Our next traumatic experience was with white sauce. By now Teacher had made it clear that this was probably our last chance to redeem ourselves. No decent man would ever want to marry a young lady who couldn’t make baking powder biscuits or white sauce.

A couple of us hadn’t really given that idea much thought yet but in a vague way it started a tight little ball of anxiety festering in our hearts.

As you probably have experienced yourself, there is just nothing on earth that can destroy confidence like a grand failure followed by an even more intimidating challenge which is accompanied by a threat of free floating, unnamed doom. Downcast and defeated, we began the white sauce debacle. Like automatons marching to the cliff of certain failure, we put the butter in the pan over low heat, added the salt and flour and mixed the ingredients together with a spoon. Cruelly, Teacher ignored us. It would have been kinder if she had loomed over us with her whisk and criticized. Disheartened, we added the milk much too quickly and to our horror watched gloppy lumps form, cementlike in colour and texture. No matter how hard we tried, we couldn’t unstick them. I have no recollection of what happened after that. I do know that somehow, we all passed and switched to sewing class.

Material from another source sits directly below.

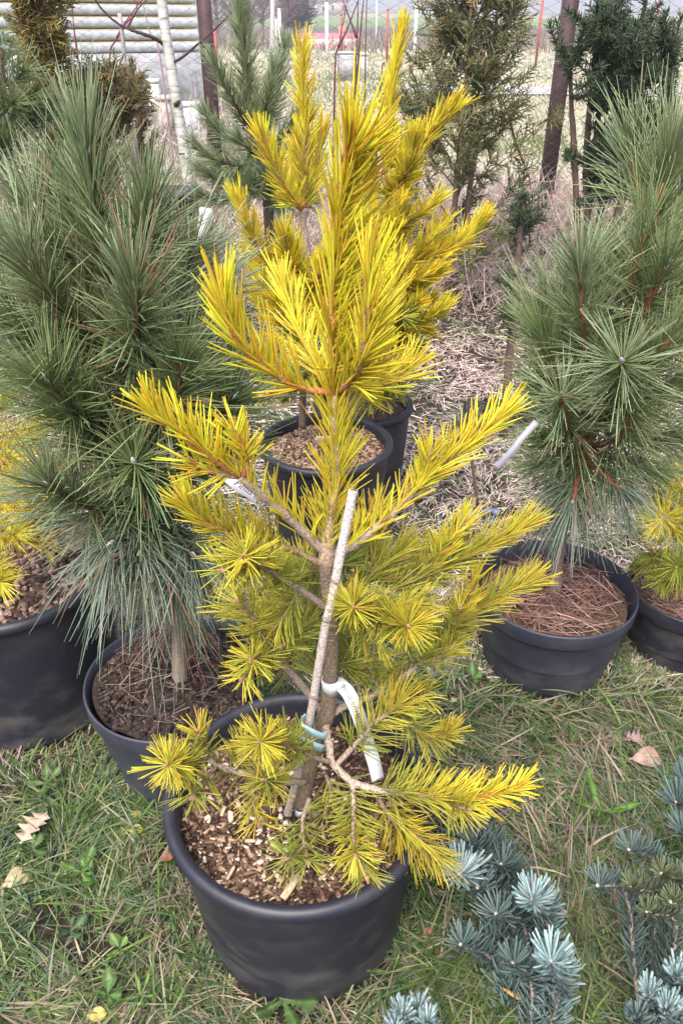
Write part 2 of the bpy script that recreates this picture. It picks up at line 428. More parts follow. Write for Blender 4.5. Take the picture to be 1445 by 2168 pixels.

I myself took a seven year side-trip whereby I swore off boys and rode horses instead. They didn’t seem to be too fussy about my cooking ability as long as I flung hay into the manger and rattled a can with a handful of oats for a snack.

When my horse phase was over, I took up cooking on my own terms. I learned to make a mean lasagna, great Irish stew and the most amazing lemon merengue pie ever. And, I eventually found my decent man who really enjoys my cooking!